矢代秋雄のピアノ協奏曲は夜の音楽です。第1楽章は夜の初めの喧騒感も漂わせますが、第2楽章は深夜の静寂や熱っぽさ、そして、第3楽章は夜明けに向かう前触れを予感します。夜の音楽を描いたバルトークに精神の深い奥底の核の部分で共鳴したのではないかとsaraiは秘かに感じました。そして、バルトークのバルバリズムさえも感じます。無論、この曲がバルトークに似ているというつもりはありません。精神の深い部分でつながりを感じるというだけです。それにしても、この音楽が発する強烈なエネルギーには無茶苦茶インスパイアされます。自分の精神がどこかに吹き飛ばされそうな恐ろしさも感じます。うーん、今日、聴いたばかりですが、また、聴きたくなりました。小菅優のピアノ、そして、矢代秋雄の音楽・・・素晴らし過ぎました!
書き忘れそうになりましたが、広上淳一が指揮した東響の演奏も凄まじかったです。ピアノに遠慮なしに大音量での演奏でしたが、この曲の本質に迫る素晴らしい演奏でした。ピアノも熱かったのですが、オーケストラも実に熱かった。夜の闇の深い静寂と狂奔する精神の混在。実に狂おしい音楽が見事に表現されました。
ところで、小菅優の弾いたアンコール曲がショパンとはね・・・うまく、いなされました。
後半のプログラムのベートーヴェンの交響曲第4番は東響のアンサンブルが見事に機能した素晴らしい演奏でした。それにしてもこの曲は第3番と第5番という凄い曲に挟まれているのに、ある意味、軽いノリの音楽にしたベートーヴェンの意図はどこにあったのかと自分に問い続けながら、聴き入っていました。ベートーヴェンの心に浮かぶ楽想は熱く燃え上がるものばかりでなく、穏やかで軽みのあるものもあったということでしょうか。第9番の前の第8番も然りです。シューマンが評したという「ギリシャの可憐な乙女」は果たして褒め言葉なのか・・・そうとしか表現できなかったのでは? saraiがこの曲を今日の演奏のように楽しむことはあっても、第3番や第5番のように感動することは決してないでしょう。ちなみにsaraiはこの曲は好きですよ。終演後、大いに拍手を送りました。
今日のプログラムは以下です。
指揮:広上淳一(ジョナサン・ノットの代演)
ピアノ:小菅優
管弦楽:東京交響楽団 コンサートマスター:水谷晃
ベートーヴェン:序曲 ハ長調「命名祝日」Op.115
矢代秋雄:ピアノ協奏曲
《アンコール》ショパン:ノクターン第5番 嬰ヘ長調 Op.15-2
《休憩》
ベートーヴェン:交響曲第4番 変ロ長調 Op.60
最後に予習について、まとめておきます。
1曲目のベートーヴェンの序曲「命名祝日」は以下のCDを聴きました。
クラウディオ・アバド指揮ウィーン・フィルハーモニー管弦楽団 1990年10月 ウィーン、ムジークフェラインザール セッション録音
この曲は希少な録音しかない中、このCDはとても貴重な録音です。演奏は何も文句ない見事さです。

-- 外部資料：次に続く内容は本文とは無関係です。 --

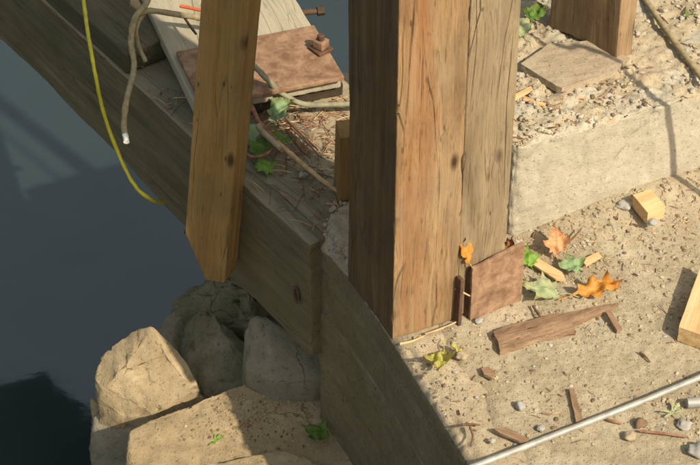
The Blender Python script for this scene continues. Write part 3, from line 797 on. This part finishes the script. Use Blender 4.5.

2曲目の矢代秋雄のピアノ協奏曲の予習は以下のYOUTUBEで聴きました。
河村尚子、山田和樹指揮NHK交響楽団 2019年4月20日 NHKホール
河村尚子のピアノは切れ味のある素晴らしい演奏ですが、なぜか、オーケストラ、特に弦の響きが浅いのが気になります。演奏の問題か、録音の問題かは分かりません。気持ちが悪いので、別の演奏を聴き直します。
岡田博美、湯浅卓雄指揮アルスター管弦楽団 2001年6月 アルスター・ホール、ベルファスト、北アイルランド セッション録音
これはピアノもオーケストラも素晴らしい演奏です。俄然、コンサートで実演を聴くのが楽しみになります。
3曲目のベートーヴェンの交響曲第4番は以下のCDを聴きました。
カルロス・クライバー指揮バイエルン国立管弦楽団 1982年5月3日、バイエルン国立歌劇場 カール・ベーム追悼コンサート ライヴ録音
意外にきっちりした古典的とも言える演奏です。むしろ、昔聴いたバーンスタイン指揮ニューヨーク・フィルの溌剌とした演奏が懐かしく思い出されます。